Maxime Gorki, un jour, a appelé Tolstoï « un homme humanité » : parole d’une vérité inégalable. Car c’est un homme comme nous tous, formé du même limon fragile et possédant les mêmes imperfections terrestres, mais les connaissant plus profondément et en souffrant plus douloureusement. Léon Tolstoï n’a pas été d’une espèce différente, ni plus haute que les autres esprits de son siècle. Seulement il a été plus homme que la plupart, plus moral, plus intense, plus lucide, plus éveillé et plus passionné, et, pour ainsi dire, une première épreuve, — plus nette — de cette forme primitive invisible élaborée dans l’atelier du créateur de l’univers.

Réaliser avec pureté et autant de perfection que possible, au milieu de notre monde mêlé, cette image de l’homme éternel, dont l’ébauche imprécise, quoique déjà souvent perceptible, est au fond de nous tous, telle est l’œuvre essentielle que Tolstoï assigne à sa vie, — œuvre qui ne pourra jamais être achevée ni se réaliser complètement et qui n’en est que deux fois plus héroïque. Il a cherché et formé l’homme dans son incarnation suprême, grâce à une incomparable sincérité de l’esprit. Il l’a cherché et interrogé dans le secret obscur de sa propre conscience, descendant à des profondeurs que l’on n’atteint qu’en se blessant soi-même. Avec une gravité implacable, avec une dureté impitoyable, lui, génie éthique exemplaire, il a fouillé son âme sans réserve aucune, pour dégager cette image primitive de sa croûte terrestre et pour montrer à toute l’humanité sa figure rendue plus noble et plus semblable à Dieu, comme le but des efforts de chacun. Sans jamais se reposer, jamais satisfait, n’accordant jamais à son art la joie innocente du simple jeu des formes, cet artiste qui n’a peur de rien travaille toute une existence à cette œuvre grandiose du perfectionnement de son moi par la représentation de ce moi. Depuis Gœthe, aucun poète ne nous a donné de pareille manière la révélation de lui-même et en même temps de l’homme éternel.
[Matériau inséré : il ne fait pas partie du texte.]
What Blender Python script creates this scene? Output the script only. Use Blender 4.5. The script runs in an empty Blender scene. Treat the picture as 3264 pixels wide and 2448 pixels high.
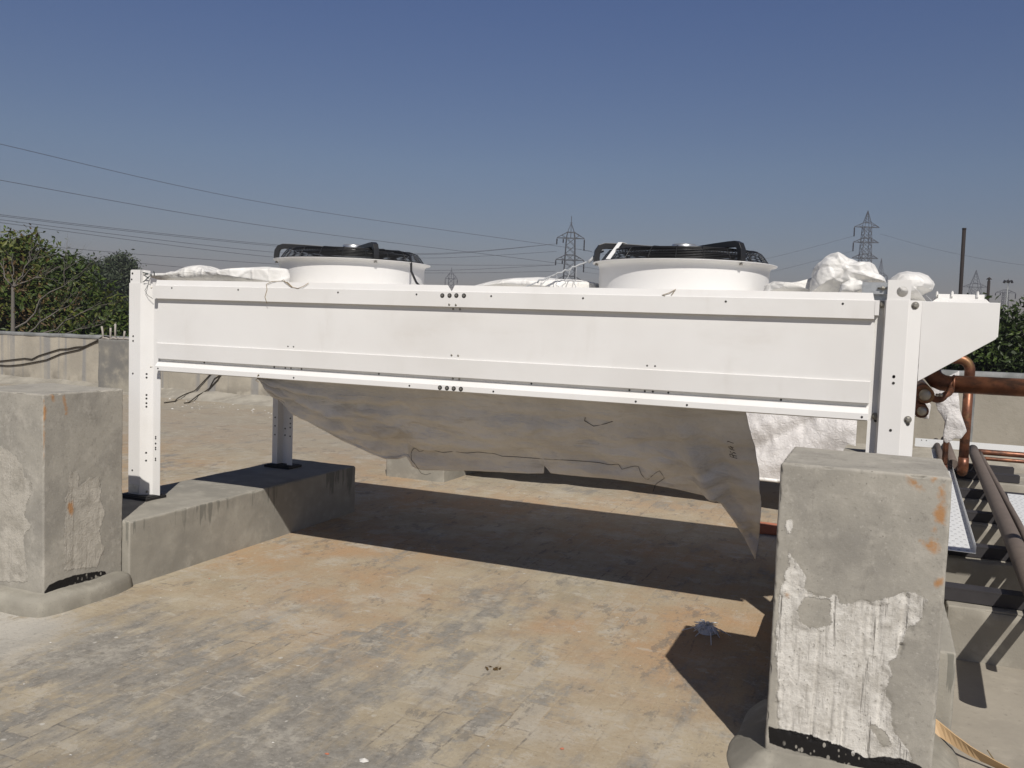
import bpy, bmesh, math, random
import numpy as np
from mathutils import Vector, Matrix, noise as mn
R = math.radians
random.seed(7); rng = np.random.default_rng(7)
sc = bpy.context.scene
col = sc.collection

# ------------------------------------------------------------------ object helpers
def tag(o, label=None, cat=None, group=None, kind=None):
    if label: o['label'] = label
    if cat: o['category'] = cat
    if group: o['group'] = group
    if kind: o['kind'] = kind
    return o

def thing(name, label, cat, loc=(0, 0, 0), group=None):
    o = bpy.data.objects.new(name, None); col.objects.link(o)
    o.location = loc; o.empty_display_size = .1
    return tag(o, label, cat, group)

def root_loc(p):
    while p.parent: p = p.parent
    return Vector(p.location)

class MB:
    """collects shapes (world coordinates), then links them as one mesh object"""
    def __init__(s): s.v = []; s.f = []; s.m = []; s.sm = []
    def add(s, vs, fs, m=0, smooth=False):
        n = len(s.v); s.v += [tuple(map(float, v)) for v in vs]
        for f in fs:
            s.f.append(tuple(i + n for i in f)); s.m.append(m); s.sm.append(smooth)
        return s
    def box(s, lo, hi, m=0):
        x0, y0, z0 = lo; x1, y1, z1 = hi
        return s.add([(x0,y0,z0),(x1,y0,z0),(x1,y1,z0),(x0,y1,z0),(x0,y0,z1),(x1,y0,z1),(x1,y1,z1),(x0,y1,z1)],
              [(0,3,2,1),(4,5,6,7),(0,1,5,4),(1,2,6,5),(2,3,7,6),(3,0,4,7)], m)
    def bar(s, a, b, w, h=None, m=0, up=(0, 0, 1)):
        a = Vector(a); b = Vector(b); h = h or w; d = (b - a).normalized(); u = Vector(up)
        if abs(d.dot(u)) > .95: u = Vector((1, 0, 0))
        x = d.cross(u).normalized(); y = x.cross(d).normalized()
        vs = []
        for p in (a, b):
            for sx, sy in ((-1,-1),(1,-1),(1,1),(-1,1)): vs.append(p + x * sx * w / 2 + y * sy * h / 2)
        return s.add(vs, [(0,1,2,3),(7,6,5,4),(0,4,5,1),(1,5,6,2),(2,6,7,3),(3,7,4,0)], m)
    def tube(s, pts, r, n=8, m=0, caps=True, smooth=True):
        P = [Vector(p) for p in pts]; k = len(P)
        rs = r if hasattr(r, '__len__') else [r] * k
        vs = []; prev = None
        for i in range(k):
            d = (P[min(i+1, k-1)] - P[max(i-1, 0)])
            if d.length < 1e-9: d = Vector((0, 0, 1))
            d.normalize()
            if prev is None:
                x = d.cross(Vector((0, 0, 1)) if abs(d.z) < .9 else Vector((1, 0, 0))).normalized()
            else:
                x = prev - d * prev.dot(d)
                x = x.normalized() if x.length > 1e-6 else d.orthogonal().normalized()
            prev = x; y = d.cross(x)
            for j in range(n):
                a = 2 * math.pi * j / n
                vs.append(P[i] + (x * math.cos(a) + y * math.sin(a)) * rs[i])
        fs = [(i*n+j, i*n+(j+1) % n, (i+1)*n+(j+1) % n, (i+1)*n+j) for i in range(k-1) for j in range(n)]
        s.add(vs, fs, m, smooth)
        if caps:
            s.add(vs[:n], [tuple(range(n))[::-1]], m); s.add(vs[-n:], [tuple(range(n))], m)
        return s
    def lathe(s, c, prof, n=64, m=0, smooth=True, axis='z', a0=0, a1=2*math.pi):
        vs = []; full = abs(a1 - a0 - 2*math.pi) < 1e-6; cn = n if full else n + 1
        for r, z in prof:
            for j in range(cn):
                a = a0 + (a1 - a0) * j / n
                if axis == 'z': vs.append((c[0] + r*math.cos(a), c[1] + r*math.sin(a), c[2] + z))
                else: vs.append((c[0] + r*math.cos(a), c[1] + z, c[2] + r*math.sin(a)))
        fs = []
        for i in range(len(prof) - 1):
            for j in range(n):
                j2 = (j + 1) % cn
                fs.append((i*cn+j, i*cn+j2, (i+1)*cn+j2, (i+1)*cn+j))
        return s.add(vs, fs, m, smooth)
    def prism(s, poly, ax, t0, t1, m=0, smooth=False):
        """poly: 2-D outline, extruded along axis ax (0,1,2) between t0 and t1"""
        def p3(p, t):
            q = list(p); q.insert(ax, t); return q
        n = len(poly)
        vs = [p3(p, t0) for p in poly] + [p3(p, t1) for p in poly]
        s.add(vs, [(i, (i+1) % n, n + (i+1) % n, n + i) for i in range(n)], m, smooth)
        s.add(vs, [tuple(range(n))[::-1], tuple(range(n, 2*n))], m)
        return s
    def disc(s, c, r, nrm=(0, -1, 0), t=.002, n=12, m=0, dome=0):
        c = Vector(c); d = Vector(nrm).normalized()
        s.tube([c - d * .001, c + d * t] if not dome else [c - d*.001, c + d*t*.6, c + d*t], r if not dome else [r, r, r*.6], n, m, True, False)
        return s
    def build(s, name, mats, parent=None, bevel=0, fixn=True, base=None):
        me = bpy.data.meshes.new(name)
        off = root_loc(parent) if parent else Vector((0, 0, 0) if base is None else tuple(base))
        v = np.array(s.v, dtype=np.float64) - np.array(off)
        me.from_pydata(v.tolist(), [], s.f)
        for mt in (mats if isinstance(mats, (list, tuple)) else [mats]): me.materials.append(mt)
        me.polygons.foreach_set('material_index', s.m); me.polygons.foreach_set('use_smooth', s.sm)
        me.update()
        if fixn:
            bm = bmesh.new(); bm.from_mesh(me); bmesh.ops.remove_doubles(bm, verts=bm.verts, dist=1e-6)
            bmesh.ops.recalc_face_normals(bm, faces=bm.faces); bm.to_mesh(me); bm.free()
        o = bpy.data.objects.new(name, me); col.objects.link(o)
        if parent: o.parent = parent
        else: o.location = off
        if bevel:
            b = o.modifiers.new('edge', 'BEVEL'); b.width = bevel; b.segments = 2; b.limit_method = 'ANGLE'; b.angle_limit = R(40)
        return o

def kids(o): return [c for c in bpy.data.objects if c.parent == o]
def copy_tree(o, parent=None):
    c = o.copy(); col.objects.link(c)
    if parent: c.parent = parent
    for ch in kids(o): copy_tree(ch, c)
    return c

def arc(c, r, a0, a1, ax1, ax2, n=8):
    c = Vector(c); u = Vector(ax1); w = Vector(ax2)
    return [c + u * r * math.cos(a0 + (a1-a0)*i/n) + w * r * math.sin(a0 + (a1-a0)*i/n) for i in range(n + 1)]

def fbm(p, o=4): return mn.fractal(Vector(p), 1.0, 2.0, o)

# ------------------------------------------------------------------ material helpers
class M:
    def __init__(s, name):
        s.m = bpy.data.materials.new(name); s.m.use_nodes = True
        s.nt = s.m.node_tree; s.n = s.nt.nodes; s.l = s.nt.links
        s.b = s.n['Principled BSDF']; s.tc = s.n.new('ShaderNodeTexCoord')
        s.co = s.tc.outputs['Object']
    def put(s, sock, v):
        if isinstance(v, bpy.types.NodeSocket): s.l.new(v, sock)
        elif isinstance(v, (tuple, list)) and len(v) == 3 and sock.type == 'RGBA': sock.default_value = (*v, 1)
        else: sock.default_value = v
    def map(s, scale=(1, 1, 1), rot=(0, 0, 0), loc=(0, 0, 0), co=None):
        k = s.n.new('ShaderNodeMapping'); s.l.new(co or s.co, k.inputs[0])
        k.inputs['Scale'].default_value = scale; k.inputs['Rotation'].default_value = rot; k.inputs['Location'].default_value = loc
        return k.outputs[0]
    def noise(s, scale=5, detail=4, rough=.55, co=None, dist=0, color=False):
        k = s.n.new('ShaderNodeTexNoise'); s.l.new(co or s.co, k.inputs['Vector'])
        k.inputs['Scale'].default_value = scale; k.inputs['Detail'].default_value = detail
        k.inputs['Roughness'].default_value = rough; k.inputs['Distortion'].default_value = dist
        return k.outputs['Color' if color else 'Fac']
    def voro(s, scale=5, co=None, feature='F1', out='Distance', rnd=1):
        k = s.n.new('ShaderNodeTexVoronoi'); k.feature = feature; s.l.new(co or s.co, k.inputs['Vector'])
        k.inputs['Scale'].default_value = scale; k.inputs['Randomness'].default_value = rnd
        return k.outputs[out]
    def step(s, v, a, b, lo=0., hi=1.):
        k = s.n.new('ShaderNodeMapRange'); k.clamp = True; k.interpolation_type = 'SMOOTHSTEP'
        s.put(k.inputs['Value'], v)
        for nm, q in (('From Min', a), ('From Max', b), ('To Min', lo), ('To Max', hi)): s.put(k.inputs[nm], q)
        return k.outputs[0]
    def math(s, op, a, b=0.):
        k = s.n.new('ShaderNodeMath'); k.operation = op; s.put(k.inputs[0], a); s.put(k.inputs[1], b); return k.outputs[0]
    def mix(s, f, a, b, mode='MIX'):
        k = s.n.new('ShaderNodeMix'); k.data_type = 'RGBA'; k.blend_type = mode
        s.put(k.inputs[0], f); s.put(k.inputs[6], a); s.put(k.inputs[7], b); return k.outputs[2]
    def attr(s, name):
        k = s.n.new('ShaderNodeAttribute'); k.attribute_name = name; return k.outputs['Fac']
    def sep(s, co=None):
        k = s.n.new('ShaderNodeSeparateXYZ'); s.l.new(co or s.co, k.inputs[0]); return k.outputs
    def bump(s, h, strength=.3, dist=.01, prev=None):
        k = s.n.new('ShaderNodeBump'); s.put(k.inputs['Height'], h)
        k.inputs['Strength'].default_value = strength; k.inputs['Distance'].default_value = dist
        if prev: s.l.new(prev, k.inputs['Normal'])
        return k.outputs[0]
    def done(s, color, rough=.8, metal=0., normal=None, spec=None):
        s.put(s.b.inputs['Base Color'], color); s.put(s.b.inputs['Roughness'], rough); s.put(s.b.inputs['Metallic'], metal)
        if normal is not None: s.l.new(normal, s.b.inputs['Normal'])
        if spec is not None: s.b.inputs['Specular IOR Level'].default_value = spec
        return s.m

def simple(name, c, rough=.6, metal=0., var=.12, scale=9, spec=None):
    m = M(name); n = m.noise(scale, 5)
    c1 = tuple(max(0, x * (1 - var)) for x in c); c2 = tuple(min(1, x * (1 + var)) for x in c)
    return m.done(m.mix(n, c1, c2), rough, metal, spec=spec)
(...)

Mais ce n’est qu’en apparence que cette volonté de pureté et de connaissance qu’avait Léon Tolstoï a pris fin avec sa vie : toujours créatrice, sa figure héroïque continue d’agir dans le présent, elle qui est la dernière grande figure qui du siècle précédent soit entrée dans le nôtre. Il existe encore, témoins de son existence terrestre, de nombreux hommes qui ont regardé ses yeux pénétrants, qui ont touché sa main paternelle, et, pourtant, la vie de Léon Tolstoï est, aujourd’hui déjà, légendaire pour des générations et des générations, — nouveau mythe proclamant la puissance d’un amour fait d’humilité.
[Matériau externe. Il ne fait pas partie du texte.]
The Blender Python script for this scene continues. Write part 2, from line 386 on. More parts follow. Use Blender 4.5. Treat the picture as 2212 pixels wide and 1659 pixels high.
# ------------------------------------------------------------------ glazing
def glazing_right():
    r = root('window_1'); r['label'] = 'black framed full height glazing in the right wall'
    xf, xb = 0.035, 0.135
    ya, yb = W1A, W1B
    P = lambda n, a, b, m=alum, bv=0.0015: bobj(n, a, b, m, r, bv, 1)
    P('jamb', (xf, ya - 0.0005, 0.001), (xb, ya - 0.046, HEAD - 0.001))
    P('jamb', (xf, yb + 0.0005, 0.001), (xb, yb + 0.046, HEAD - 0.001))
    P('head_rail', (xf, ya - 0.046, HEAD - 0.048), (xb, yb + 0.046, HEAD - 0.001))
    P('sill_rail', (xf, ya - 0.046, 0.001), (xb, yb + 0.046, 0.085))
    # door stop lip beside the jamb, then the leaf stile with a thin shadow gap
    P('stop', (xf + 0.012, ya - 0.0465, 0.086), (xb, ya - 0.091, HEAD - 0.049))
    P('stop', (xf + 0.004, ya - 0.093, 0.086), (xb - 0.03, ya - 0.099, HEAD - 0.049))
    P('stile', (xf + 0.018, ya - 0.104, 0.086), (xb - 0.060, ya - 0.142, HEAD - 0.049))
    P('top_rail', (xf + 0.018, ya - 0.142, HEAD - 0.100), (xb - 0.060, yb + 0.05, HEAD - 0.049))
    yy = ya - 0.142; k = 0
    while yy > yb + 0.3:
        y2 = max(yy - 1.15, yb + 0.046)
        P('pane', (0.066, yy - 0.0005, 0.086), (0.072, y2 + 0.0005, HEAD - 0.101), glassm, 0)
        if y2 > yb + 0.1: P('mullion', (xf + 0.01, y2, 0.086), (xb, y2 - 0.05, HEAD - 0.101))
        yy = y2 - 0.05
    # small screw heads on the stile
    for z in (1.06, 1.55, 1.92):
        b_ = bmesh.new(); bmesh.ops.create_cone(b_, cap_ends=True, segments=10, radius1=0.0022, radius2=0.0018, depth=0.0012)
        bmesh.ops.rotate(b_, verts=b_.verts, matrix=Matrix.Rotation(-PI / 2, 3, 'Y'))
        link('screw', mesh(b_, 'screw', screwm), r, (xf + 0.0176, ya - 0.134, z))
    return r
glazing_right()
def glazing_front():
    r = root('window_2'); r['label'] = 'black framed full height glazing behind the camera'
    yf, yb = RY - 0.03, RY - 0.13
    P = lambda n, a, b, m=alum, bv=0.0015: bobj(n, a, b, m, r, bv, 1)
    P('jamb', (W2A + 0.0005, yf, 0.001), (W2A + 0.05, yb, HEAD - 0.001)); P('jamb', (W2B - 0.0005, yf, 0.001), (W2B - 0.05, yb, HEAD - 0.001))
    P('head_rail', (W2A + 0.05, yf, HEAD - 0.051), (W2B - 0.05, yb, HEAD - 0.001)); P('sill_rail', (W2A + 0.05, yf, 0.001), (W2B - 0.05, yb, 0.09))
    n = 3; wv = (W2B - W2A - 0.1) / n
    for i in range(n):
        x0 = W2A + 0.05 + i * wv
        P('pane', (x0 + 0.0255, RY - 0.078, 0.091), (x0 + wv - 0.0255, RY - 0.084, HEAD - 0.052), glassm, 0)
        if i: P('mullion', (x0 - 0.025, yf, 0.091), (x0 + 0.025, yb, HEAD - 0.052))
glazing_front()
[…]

Car toujours l’humanité cherche, à travers la fuite du temps, l’homme qui est un emblème et un exemple, pour faire de lui le symbole de son sens moral en quête d’éternité, et elle ne choisit que le plus puissant de tous, parmi la foule, — pour attester sa puissance. C’est seulement dans l’homme qui s’efforce et qui cherche avec ardeur qu’elle incarne sa volonté ; c’est seulement dans l’homme de vérité qu’elle connaît sa science et sa vérité.